Written exercise:
Quote exactly and only this range of lines in the data below: the line that holds "nm = ['pale" to the line that holds "Yc += L_ + .3; k += 1", both included.

━━━ Exercise input

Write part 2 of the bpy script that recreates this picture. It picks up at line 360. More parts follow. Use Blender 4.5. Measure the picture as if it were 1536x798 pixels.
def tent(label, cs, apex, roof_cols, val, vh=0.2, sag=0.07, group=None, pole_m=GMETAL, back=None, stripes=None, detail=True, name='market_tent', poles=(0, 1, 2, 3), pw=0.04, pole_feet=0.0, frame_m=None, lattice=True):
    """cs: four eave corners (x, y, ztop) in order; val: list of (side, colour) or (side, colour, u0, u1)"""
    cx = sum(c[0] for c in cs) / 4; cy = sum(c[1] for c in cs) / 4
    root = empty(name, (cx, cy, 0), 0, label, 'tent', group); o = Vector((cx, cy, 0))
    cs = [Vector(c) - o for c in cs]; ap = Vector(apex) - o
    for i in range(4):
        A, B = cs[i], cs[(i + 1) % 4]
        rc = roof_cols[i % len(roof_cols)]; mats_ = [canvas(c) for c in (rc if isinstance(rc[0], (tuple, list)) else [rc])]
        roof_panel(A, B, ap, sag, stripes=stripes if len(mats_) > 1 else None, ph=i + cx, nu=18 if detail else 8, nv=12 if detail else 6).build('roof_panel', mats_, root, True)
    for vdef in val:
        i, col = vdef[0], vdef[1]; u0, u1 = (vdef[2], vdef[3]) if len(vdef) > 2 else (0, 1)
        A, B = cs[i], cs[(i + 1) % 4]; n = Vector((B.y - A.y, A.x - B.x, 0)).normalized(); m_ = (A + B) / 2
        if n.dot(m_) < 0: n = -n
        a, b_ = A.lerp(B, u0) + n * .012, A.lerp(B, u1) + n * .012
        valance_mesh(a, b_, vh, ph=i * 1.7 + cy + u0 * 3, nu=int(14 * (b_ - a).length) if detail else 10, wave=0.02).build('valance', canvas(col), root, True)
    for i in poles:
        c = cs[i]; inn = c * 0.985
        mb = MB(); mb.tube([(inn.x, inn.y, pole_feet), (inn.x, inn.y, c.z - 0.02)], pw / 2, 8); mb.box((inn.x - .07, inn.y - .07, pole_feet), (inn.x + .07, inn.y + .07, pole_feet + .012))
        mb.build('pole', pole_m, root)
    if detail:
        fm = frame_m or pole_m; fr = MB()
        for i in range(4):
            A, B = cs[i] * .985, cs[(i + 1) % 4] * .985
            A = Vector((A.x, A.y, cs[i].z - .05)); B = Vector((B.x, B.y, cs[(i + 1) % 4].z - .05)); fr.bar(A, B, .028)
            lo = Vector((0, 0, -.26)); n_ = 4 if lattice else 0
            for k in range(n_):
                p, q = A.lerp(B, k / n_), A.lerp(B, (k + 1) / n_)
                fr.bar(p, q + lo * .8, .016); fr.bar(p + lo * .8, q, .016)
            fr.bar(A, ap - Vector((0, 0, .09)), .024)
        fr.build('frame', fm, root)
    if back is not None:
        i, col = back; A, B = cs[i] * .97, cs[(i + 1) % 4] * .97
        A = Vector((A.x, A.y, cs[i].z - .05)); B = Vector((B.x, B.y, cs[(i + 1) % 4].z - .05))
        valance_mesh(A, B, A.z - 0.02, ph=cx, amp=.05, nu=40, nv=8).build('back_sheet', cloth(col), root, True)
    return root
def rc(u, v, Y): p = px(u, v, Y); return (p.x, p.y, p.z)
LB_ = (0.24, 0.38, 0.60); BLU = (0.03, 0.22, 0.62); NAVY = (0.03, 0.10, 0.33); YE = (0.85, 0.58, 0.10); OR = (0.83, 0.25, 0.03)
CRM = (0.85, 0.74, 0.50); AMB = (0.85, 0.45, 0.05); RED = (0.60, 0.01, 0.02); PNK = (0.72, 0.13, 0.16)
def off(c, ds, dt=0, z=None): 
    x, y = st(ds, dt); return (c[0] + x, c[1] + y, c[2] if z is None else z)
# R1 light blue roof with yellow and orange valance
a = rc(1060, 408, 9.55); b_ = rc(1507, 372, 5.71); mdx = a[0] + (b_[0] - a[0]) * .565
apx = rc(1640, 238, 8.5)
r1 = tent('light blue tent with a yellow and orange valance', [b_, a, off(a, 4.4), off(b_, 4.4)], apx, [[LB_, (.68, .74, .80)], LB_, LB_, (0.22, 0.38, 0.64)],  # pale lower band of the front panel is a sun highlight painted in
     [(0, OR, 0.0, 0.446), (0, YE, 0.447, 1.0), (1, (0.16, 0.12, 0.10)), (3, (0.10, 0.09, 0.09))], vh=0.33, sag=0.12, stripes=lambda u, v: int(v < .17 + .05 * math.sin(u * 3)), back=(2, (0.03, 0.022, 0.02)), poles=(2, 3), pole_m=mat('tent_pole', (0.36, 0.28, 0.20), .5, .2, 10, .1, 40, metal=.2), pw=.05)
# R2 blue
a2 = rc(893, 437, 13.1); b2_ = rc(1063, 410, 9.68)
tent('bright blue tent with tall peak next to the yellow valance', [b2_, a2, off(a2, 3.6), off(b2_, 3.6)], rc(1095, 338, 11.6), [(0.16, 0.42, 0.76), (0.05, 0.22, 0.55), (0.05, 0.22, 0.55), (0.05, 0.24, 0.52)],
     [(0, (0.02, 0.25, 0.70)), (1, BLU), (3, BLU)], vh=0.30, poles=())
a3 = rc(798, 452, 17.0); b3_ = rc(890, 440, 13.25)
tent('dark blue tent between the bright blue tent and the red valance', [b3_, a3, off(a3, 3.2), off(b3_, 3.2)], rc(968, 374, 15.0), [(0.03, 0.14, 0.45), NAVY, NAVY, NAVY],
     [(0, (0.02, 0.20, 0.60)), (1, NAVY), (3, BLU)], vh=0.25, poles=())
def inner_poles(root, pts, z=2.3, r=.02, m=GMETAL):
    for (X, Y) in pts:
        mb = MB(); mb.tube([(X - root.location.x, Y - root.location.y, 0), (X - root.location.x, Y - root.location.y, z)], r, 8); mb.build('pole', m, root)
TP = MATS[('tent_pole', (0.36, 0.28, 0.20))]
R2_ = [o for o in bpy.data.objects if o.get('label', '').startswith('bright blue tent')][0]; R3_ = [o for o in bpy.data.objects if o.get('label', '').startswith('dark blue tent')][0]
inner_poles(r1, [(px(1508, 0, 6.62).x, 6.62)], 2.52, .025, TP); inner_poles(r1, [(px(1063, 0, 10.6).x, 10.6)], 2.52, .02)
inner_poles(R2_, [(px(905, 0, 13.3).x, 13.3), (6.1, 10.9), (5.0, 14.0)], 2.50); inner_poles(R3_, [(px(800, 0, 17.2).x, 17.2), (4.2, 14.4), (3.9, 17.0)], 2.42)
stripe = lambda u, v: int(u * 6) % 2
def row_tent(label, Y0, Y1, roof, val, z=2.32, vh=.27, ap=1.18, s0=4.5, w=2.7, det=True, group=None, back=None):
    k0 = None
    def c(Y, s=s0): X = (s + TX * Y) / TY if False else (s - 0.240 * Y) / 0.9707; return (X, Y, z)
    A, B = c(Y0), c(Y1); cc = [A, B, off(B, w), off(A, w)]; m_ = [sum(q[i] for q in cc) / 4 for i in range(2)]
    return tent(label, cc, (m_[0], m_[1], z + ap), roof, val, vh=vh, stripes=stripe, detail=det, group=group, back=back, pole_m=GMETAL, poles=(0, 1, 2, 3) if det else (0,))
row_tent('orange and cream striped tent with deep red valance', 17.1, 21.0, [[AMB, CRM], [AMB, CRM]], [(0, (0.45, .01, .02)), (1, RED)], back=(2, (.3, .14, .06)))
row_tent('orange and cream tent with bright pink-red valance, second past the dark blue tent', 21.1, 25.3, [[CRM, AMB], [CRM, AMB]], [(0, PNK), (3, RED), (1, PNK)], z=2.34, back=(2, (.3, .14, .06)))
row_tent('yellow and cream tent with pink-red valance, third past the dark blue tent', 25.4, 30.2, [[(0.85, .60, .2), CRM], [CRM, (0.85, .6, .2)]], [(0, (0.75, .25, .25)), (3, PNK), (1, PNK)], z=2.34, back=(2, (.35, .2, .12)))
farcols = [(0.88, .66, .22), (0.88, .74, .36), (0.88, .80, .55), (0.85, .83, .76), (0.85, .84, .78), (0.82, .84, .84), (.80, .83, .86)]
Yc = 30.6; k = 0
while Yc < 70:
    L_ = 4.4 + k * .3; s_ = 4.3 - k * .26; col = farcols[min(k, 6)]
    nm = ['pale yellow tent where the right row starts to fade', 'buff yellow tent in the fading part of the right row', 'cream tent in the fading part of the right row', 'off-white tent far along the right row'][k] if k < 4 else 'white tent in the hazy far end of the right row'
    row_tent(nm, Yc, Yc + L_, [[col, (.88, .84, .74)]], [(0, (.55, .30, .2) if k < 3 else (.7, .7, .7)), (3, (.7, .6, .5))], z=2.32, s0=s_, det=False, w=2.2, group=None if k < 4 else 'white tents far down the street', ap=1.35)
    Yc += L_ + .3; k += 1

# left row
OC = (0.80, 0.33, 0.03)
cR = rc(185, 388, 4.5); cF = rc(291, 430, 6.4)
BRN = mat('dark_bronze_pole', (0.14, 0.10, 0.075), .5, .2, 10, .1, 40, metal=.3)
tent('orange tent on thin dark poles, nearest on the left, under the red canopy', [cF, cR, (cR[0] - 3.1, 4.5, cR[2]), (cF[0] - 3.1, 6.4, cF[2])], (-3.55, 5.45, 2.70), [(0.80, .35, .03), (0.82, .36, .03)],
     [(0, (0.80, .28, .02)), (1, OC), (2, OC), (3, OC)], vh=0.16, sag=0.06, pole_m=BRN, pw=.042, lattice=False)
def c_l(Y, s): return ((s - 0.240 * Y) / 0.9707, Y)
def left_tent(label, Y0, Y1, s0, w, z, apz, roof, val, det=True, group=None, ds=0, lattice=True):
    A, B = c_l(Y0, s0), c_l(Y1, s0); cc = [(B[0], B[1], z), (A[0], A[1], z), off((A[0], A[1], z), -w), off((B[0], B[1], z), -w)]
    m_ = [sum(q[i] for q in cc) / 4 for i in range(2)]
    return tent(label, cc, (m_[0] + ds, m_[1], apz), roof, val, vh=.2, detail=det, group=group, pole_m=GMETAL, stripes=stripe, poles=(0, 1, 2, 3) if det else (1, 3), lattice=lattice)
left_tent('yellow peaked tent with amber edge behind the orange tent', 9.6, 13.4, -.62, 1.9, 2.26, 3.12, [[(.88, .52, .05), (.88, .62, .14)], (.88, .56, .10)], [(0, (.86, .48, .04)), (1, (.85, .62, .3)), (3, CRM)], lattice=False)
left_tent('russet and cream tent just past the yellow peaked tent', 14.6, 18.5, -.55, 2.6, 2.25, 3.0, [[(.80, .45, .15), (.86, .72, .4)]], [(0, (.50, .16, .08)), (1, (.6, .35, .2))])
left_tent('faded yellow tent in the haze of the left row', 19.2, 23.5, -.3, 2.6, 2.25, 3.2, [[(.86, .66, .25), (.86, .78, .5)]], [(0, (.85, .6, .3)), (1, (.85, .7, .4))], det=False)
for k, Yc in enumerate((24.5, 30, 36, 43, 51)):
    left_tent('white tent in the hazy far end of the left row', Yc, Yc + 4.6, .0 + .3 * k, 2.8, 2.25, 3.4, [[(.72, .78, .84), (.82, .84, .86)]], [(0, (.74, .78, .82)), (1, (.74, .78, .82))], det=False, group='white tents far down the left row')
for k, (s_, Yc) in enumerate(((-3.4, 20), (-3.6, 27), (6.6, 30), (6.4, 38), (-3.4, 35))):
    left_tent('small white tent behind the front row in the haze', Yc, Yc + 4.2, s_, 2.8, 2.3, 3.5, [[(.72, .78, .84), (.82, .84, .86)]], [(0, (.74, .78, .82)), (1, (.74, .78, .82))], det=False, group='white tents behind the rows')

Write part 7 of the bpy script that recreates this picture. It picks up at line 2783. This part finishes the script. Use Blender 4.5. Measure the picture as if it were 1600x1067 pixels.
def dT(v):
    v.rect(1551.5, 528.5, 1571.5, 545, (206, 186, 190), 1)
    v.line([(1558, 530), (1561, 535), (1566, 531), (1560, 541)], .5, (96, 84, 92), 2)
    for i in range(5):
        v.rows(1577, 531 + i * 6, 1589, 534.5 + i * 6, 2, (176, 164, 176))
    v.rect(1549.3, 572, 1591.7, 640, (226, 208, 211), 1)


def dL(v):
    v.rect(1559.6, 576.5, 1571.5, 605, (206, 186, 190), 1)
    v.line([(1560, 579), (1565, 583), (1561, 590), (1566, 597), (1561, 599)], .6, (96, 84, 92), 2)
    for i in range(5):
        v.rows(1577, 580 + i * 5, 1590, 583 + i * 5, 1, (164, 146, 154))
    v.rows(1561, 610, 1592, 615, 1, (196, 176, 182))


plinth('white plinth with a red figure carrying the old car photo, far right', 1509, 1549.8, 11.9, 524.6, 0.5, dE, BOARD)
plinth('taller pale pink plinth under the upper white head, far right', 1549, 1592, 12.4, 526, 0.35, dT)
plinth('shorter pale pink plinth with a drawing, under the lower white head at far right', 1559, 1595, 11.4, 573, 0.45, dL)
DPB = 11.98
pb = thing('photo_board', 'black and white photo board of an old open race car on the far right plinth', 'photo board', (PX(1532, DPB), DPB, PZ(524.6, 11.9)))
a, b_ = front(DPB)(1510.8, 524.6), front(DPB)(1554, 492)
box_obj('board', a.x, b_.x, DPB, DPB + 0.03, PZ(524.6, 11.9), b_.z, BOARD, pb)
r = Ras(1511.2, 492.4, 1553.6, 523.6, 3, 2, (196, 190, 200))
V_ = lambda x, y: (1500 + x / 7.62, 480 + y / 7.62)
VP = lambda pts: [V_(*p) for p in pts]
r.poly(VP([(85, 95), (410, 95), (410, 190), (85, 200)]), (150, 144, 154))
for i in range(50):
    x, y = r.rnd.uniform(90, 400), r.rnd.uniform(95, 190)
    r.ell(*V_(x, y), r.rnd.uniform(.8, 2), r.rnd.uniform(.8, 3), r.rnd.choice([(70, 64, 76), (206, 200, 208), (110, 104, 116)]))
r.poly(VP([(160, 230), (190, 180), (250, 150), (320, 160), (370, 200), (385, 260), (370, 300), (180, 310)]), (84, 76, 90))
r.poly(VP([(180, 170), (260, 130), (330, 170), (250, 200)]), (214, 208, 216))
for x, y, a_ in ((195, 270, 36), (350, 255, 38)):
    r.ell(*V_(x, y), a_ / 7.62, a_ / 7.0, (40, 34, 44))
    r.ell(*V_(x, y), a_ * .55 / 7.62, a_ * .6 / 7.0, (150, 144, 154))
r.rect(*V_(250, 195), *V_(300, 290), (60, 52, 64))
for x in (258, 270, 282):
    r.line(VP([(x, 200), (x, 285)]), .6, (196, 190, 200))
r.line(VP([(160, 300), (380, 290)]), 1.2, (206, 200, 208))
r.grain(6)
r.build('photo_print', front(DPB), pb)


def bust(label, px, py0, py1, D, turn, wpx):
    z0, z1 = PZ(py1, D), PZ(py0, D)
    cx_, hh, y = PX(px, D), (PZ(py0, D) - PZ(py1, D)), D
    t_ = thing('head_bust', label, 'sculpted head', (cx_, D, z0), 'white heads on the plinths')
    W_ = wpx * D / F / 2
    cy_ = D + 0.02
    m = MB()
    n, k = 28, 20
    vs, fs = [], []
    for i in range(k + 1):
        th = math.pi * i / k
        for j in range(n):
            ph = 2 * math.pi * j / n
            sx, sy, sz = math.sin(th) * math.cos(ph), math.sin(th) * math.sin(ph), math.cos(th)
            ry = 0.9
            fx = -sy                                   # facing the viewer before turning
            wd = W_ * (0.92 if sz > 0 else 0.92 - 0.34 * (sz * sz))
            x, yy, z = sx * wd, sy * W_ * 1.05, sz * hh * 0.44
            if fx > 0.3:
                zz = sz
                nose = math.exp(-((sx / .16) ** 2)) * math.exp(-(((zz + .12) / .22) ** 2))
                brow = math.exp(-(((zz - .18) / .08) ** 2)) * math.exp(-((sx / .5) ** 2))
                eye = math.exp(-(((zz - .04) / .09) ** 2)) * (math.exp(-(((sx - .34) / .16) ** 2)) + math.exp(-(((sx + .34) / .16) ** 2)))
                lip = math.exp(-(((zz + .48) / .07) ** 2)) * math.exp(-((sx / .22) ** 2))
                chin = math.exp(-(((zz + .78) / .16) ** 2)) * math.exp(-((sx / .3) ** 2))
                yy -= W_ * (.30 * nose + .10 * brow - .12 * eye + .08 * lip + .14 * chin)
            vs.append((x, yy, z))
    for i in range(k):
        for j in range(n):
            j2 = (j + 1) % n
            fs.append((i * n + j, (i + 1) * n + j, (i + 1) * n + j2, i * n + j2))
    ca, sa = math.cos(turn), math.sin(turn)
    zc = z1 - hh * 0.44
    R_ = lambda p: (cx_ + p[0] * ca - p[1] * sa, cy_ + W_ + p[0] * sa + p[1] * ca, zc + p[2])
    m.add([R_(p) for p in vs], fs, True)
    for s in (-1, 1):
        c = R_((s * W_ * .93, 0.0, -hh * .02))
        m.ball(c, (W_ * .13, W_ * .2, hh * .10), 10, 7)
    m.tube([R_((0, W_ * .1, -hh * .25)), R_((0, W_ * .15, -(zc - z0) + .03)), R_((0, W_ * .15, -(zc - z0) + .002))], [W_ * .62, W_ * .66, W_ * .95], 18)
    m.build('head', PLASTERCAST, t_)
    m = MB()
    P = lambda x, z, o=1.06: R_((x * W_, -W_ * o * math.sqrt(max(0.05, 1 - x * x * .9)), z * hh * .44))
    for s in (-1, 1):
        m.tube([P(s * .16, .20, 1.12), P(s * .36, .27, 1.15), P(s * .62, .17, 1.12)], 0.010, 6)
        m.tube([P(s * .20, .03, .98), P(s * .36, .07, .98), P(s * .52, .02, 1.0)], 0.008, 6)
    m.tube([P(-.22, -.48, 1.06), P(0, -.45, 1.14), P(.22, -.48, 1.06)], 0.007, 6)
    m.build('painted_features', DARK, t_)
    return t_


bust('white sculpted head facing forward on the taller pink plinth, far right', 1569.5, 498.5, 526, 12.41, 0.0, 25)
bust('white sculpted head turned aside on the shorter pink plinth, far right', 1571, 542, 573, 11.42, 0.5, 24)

━━━━━━

Exercise solution:
    nm = ['pale yellow tent where the right row starts to fade', 'buff yellow tent in the fading part of the right row', 'cream tent in the fading part of the right row', 'off-white tent far along the right row'][k] if k < 4 else 'white tent in the hazy far end of the right row'
    row_tent(nm, Yc, Yc + L_, [[col, (.88, .84, .74)]], [(0, (.55, .30, .2) if k < 3 else (.7, .7, .7)), (3, (.7, .6, .5))], z=2.32, s0=s_, det=False, w=2.2, group=None if k < 4 else 'white tents far down the street', ap=1.35)
    Yc += L_ + .3; k += 1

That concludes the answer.